Published by Connie Veneracion on August 8, 2014 in Newsletter

I first learned about the Mumbai lunchbox delivery system on Discovery Channel years ago. Lunchboxes of employees and workers, prepared by their wives, are collected from their houses late in the morning, delivered to their workplace and, after lunch, collected once more to be delivered back home.

Scene from “The Lunchbox” Image credit: Sony Pictures Classics
Scene from “The Lunchbox” Image credit: Sony Pictures Classics

It might sound simple but it’s far from simple. A dabbawala collects dozens of lunchboxes at a time, lunchboxes collected by a group of dabbawalas are brought to a sorting place where they are dispatched, often via trains, to their destinations. Another group of dabbawalas collects them and bring them to the recipients. The entire process is frenetic with everyone moving fast to make sure that the food is delivered without getting cold and in time for lunch.

How every lunchbox manages to get to its rightful recipient is nothing short of amazing. Hundreds of lunchboxes arrive at the train station but, wonder of wonders, the lunchboxes get sorted out correctly. It’s a system that’s more than a century old. Lunches get delivered even during bad weather. Since the system began in 1890, no dabbawala has ever gone on strike.

In the film The Lunchbox, the dabbawala system fails. It’s just a glitch, really, when the lunchbox meant for Ila’s husband gets delivered to the accountant Saajan, a widower about to go on retirement.
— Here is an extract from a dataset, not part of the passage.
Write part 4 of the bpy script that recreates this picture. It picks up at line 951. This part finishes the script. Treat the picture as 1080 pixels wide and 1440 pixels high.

The young wife Ila is trying to rekindle the romance in her marriage by learning to cook her husband’s favorite dishes. When the lunchbox is returned empty, she thinks she had pleased her husband not knowing that another man had enjoyed the food. The mistake becomes clear when her husband mentions liking the cauliflowers she had cooked when, in fact, there was no cauliflower in the lunch she made.

She prepares lunch the following day anyway and inserts a note in the lunchbox thanking whoever had been enjoying her cooking for showing appreciation. Saajan responds with a note. Ila and Saajan starts communicating daily. Ila finds a friend and confident in Saajan and he finds in her the sparkle of life he thought he had lost forever with the death of his wife.

The Lunchbox isn’t a movie about food. It is a romantic comedy; food just happens to be the trigger that sets the story in motion. It is rich in cultural commentaries about the traditional role of a wife, her financial dependence on a husband who no longer cares for her, her options and whether she had the courage to take them irrespective of social backlash.

But central to the story is how food can bring people close to each other even if they are total strangers. On the one hand is a woman who uses food to please and, on the other hand, a man who appreciates her efforts and honestly enjoys her creations. And they win each other’s heart through a lunchbox delivered to the wrong recipient.